The word “tranche” is French in origin meaning a ‘slice’, portion, or piece. When it comes to creating a mortgage backed security (MBS), tranches represent a ‘slicing’ of a MBS into specific investments inside an offering where each tranche gives investors a different yield and risk profile. The lower the risk, the lower the yield for the investor.

Tranche Defined

This ability to take a huge pool of subprime mortgages use them as the security for the MBS (also known as a mortgage derivative), allowed Wall Street to then sell all kinds of investor a piece regardless of their risk tolerance.

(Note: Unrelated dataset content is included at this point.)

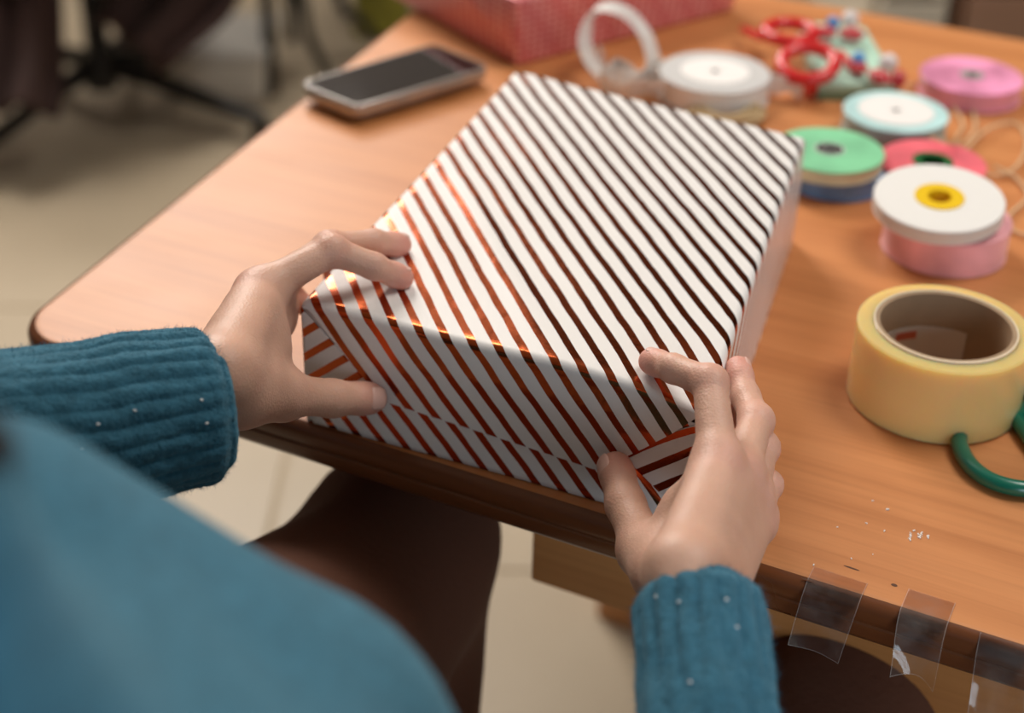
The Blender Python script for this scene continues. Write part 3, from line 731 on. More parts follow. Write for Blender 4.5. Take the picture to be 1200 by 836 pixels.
# ================================================================== packing tape roll
m_tape, t, p = nt_new('packing_tape'); L = t.links.new
p.inputs['Base Color'].default_value = (0.92, 0.57, 0.235, 1); p.inputs['Roughness'].default_value = 0.22
p.inputs['Subsurface Weight'].default_value = 1.0; p.inputs['Subsurface Radius'].default_value = (1, .62, .32); p.inputs['Subsurface Scale'].default_value = 0.02
p.inputs['Coat Weight'].default_value = 0.3
m_card = simple('cardboard_core', (0.33, 0.22, 0.13), 0.75, vary=0.08, scale=60)
m_card_in = simple('core_label_paper', (0.52, 0.47, 0.42), 0.5)
TH = 0.0475; tcn = at(1108, 384, Z + TH); tcn[2] = Z + .0006; TR = 0.0492
tape = empty('tape_roll', 'large roll of amber clear packing tape standing on the right of the table', 'tape', tuple(float(v) for v in tcn))
ri = TR * 0.80
mesh_obj('tape_winding', *lathe_vf([(ri, 0), (TR - .001, 0), (TR, .001), (TR, TH - .001), (TR - .001, TH), (TR * .90, TH + .0002), (ri, TH)], 96, tcn, (0, 0, 1), True), m_tape, tape)
mesh_obj('cardboard_core', *lathe_vf([(ri - .0028, -.0003), (ri - .0002, -.0003), (ri - .0002, TH + .0008), (ri - .0028, TH + .0008)], 96, tcn, (0, 0, 1), True), m_card, tape)
m_clr = simple('core_film_edge', (0.85, 0.72, 0.55), 0.2)
mesh_obj('film_edge', *lathe_vf([(ri - .0003, TH * .2), (ri + .0006, TH * .2), (ri + .0006, TH + .0013), (ri - .0003, TH + .0013)], 96, tcn, (0, 0, 1), True), m_clr, tape)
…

Many institutional investor are very conservative, so they would never get involved in these types of investments if they could get a AAA rated investment.

Creating a subprime mortgage backed security that conservative investors would normally run from and convert it so at least a portion of the investment could be considered AAA rated…allowed Wall Street to find more capital for this market. Wall Street found that not only could they sell the AAA rated tranches, but there were plenty of investors willing to invest in the higher yielding, higher risk BBB and CCC tranches too.

This thirst of investors for these kinds of investments provided the capital the subprime wholesale lenders provided to fund the closing of all the mortgage broker sold subprime loans. Of course, we now know no matter how you slice it, if the collateral for the investment was a subprime mortgage pool, you were in trouble.

It’s important to note had Wall Street not created and promoted these investments to investors creating a big demand, there never would have been a subprime mortgage boom and bust.